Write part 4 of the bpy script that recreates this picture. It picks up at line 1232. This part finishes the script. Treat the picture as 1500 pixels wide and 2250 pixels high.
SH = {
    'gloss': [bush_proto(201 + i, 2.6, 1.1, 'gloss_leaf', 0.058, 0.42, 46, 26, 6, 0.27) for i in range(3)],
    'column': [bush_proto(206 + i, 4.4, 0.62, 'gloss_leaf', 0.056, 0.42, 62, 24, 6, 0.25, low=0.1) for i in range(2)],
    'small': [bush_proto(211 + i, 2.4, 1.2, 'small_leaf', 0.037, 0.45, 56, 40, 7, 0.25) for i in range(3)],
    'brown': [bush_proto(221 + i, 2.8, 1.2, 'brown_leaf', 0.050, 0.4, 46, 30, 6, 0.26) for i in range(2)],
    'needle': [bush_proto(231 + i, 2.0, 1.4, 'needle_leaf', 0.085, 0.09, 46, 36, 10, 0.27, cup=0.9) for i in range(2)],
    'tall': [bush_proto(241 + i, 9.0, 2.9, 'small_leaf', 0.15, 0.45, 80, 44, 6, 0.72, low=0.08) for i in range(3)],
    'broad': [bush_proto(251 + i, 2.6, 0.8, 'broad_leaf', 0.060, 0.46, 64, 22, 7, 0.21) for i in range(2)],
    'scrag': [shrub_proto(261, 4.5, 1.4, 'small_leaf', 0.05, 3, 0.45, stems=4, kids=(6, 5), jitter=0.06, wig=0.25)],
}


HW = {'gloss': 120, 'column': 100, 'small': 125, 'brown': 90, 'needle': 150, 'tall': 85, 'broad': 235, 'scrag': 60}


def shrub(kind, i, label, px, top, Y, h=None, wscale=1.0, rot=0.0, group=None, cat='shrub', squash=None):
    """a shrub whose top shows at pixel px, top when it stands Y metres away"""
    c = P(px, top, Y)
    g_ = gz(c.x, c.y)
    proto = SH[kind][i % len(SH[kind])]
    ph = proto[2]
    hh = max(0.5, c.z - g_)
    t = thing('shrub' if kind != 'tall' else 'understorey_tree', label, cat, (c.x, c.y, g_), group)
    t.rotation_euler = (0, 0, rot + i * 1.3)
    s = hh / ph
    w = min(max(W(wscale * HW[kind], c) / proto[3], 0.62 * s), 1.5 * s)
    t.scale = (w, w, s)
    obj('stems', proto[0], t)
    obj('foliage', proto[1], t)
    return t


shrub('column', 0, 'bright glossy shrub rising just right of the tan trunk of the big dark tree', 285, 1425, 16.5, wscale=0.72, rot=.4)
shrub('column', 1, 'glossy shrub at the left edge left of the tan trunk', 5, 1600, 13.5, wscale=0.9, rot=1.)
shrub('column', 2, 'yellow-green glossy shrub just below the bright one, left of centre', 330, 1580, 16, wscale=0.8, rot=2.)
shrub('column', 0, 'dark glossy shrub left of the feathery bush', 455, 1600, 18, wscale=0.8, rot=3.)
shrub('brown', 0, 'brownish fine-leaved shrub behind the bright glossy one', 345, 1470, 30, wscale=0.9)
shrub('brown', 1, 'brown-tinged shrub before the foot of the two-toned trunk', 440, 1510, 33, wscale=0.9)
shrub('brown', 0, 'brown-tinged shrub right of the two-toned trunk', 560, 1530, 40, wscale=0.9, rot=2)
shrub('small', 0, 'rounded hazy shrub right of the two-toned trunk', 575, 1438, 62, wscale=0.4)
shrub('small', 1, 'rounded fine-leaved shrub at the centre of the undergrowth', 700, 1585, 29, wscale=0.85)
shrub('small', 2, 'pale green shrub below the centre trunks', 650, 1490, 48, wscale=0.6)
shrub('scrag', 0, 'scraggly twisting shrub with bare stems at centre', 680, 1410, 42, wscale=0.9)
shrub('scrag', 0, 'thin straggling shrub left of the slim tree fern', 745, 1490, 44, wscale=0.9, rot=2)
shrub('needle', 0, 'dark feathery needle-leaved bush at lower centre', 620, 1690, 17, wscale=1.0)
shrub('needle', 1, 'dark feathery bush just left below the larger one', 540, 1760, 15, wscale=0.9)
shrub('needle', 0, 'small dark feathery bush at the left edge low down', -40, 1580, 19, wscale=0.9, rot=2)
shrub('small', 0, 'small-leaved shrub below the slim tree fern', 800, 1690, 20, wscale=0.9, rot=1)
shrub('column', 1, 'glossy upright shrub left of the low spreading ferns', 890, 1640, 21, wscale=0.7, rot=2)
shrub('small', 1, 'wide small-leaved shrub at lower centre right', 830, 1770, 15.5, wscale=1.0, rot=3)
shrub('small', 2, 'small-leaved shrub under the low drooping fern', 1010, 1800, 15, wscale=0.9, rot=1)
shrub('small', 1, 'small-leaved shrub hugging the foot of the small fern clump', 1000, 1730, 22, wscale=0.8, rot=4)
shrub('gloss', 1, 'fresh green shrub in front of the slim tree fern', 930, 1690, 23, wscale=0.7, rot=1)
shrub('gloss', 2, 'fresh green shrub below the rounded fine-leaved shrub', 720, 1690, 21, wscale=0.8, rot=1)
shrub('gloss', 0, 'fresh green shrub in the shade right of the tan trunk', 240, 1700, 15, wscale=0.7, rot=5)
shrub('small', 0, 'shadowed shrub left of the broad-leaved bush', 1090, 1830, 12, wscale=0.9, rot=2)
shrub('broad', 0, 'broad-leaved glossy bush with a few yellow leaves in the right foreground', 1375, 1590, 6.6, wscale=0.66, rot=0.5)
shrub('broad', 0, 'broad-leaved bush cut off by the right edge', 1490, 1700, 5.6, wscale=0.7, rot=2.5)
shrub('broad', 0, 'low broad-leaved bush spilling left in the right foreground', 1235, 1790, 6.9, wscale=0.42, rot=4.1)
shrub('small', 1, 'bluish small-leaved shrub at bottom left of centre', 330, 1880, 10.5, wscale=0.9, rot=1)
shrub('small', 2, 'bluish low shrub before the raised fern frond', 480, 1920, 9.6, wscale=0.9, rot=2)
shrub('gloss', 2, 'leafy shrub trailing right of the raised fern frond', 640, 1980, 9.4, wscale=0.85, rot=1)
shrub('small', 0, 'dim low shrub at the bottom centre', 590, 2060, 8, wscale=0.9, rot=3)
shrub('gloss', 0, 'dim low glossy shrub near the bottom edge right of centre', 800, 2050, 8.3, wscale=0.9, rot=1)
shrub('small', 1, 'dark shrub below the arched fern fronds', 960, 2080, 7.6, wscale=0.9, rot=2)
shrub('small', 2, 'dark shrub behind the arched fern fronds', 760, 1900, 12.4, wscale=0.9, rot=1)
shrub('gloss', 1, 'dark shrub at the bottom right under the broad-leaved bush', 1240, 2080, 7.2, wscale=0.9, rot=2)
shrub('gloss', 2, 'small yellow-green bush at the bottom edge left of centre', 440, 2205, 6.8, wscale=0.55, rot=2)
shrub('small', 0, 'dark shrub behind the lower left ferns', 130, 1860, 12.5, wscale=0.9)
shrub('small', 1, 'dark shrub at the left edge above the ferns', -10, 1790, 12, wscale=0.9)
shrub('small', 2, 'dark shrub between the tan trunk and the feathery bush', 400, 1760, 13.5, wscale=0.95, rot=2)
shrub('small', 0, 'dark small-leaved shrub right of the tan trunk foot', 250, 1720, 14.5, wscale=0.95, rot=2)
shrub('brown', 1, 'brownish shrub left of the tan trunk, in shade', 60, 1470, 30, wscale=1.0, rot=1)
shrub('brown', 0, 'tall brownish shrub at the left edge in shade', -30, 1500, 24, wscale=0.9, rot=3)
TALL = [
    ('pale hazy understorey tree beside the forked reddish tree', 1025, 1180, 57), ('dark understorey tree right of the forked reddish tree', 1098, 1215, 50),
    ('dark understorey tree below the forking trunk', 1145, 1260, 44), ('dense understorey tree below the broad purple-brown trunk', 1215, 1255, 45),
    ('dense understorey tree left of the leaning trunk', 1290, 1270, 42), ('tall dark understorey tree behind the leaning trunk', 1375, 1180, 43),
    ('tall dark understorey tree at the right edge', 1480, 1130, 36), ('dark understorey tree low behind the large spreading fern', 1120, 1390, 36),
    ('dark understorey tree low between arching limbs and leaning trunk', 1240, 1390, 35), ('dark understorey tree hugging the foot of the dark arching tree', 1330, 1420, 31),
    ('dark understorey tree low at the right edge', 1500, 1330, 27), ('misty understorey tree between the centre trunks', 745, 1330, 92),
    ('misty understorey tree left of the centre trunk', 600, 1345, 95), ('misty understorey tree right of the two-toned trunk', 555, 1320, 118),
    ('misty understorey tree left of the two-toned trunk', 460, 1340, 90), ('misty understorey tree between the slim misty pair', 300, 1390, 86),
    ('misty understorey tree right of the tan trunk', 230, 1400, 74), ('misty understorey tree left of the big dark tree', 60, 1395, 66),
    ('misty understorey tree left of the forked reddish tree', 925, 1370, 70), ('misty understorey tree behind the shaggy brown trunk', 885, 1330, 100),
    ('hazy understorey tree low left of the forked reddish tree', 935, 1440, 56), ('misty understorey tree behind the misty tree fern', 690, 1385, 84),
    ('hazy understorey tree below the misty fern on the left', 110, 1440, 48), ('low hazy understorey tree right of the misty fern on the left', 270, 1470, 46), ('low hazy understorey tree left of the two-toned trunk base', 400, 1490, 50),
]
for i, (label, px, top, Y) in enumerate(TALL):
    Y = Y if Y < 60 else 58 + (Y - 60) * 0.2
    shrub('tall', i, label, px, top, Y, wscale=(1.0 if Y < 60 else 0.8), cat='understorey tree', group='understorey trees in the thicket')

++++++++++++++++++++

> [Goal]:
Give the count of lines in the data shown above that contain "wide", and nothing else.

> [The answer]:
2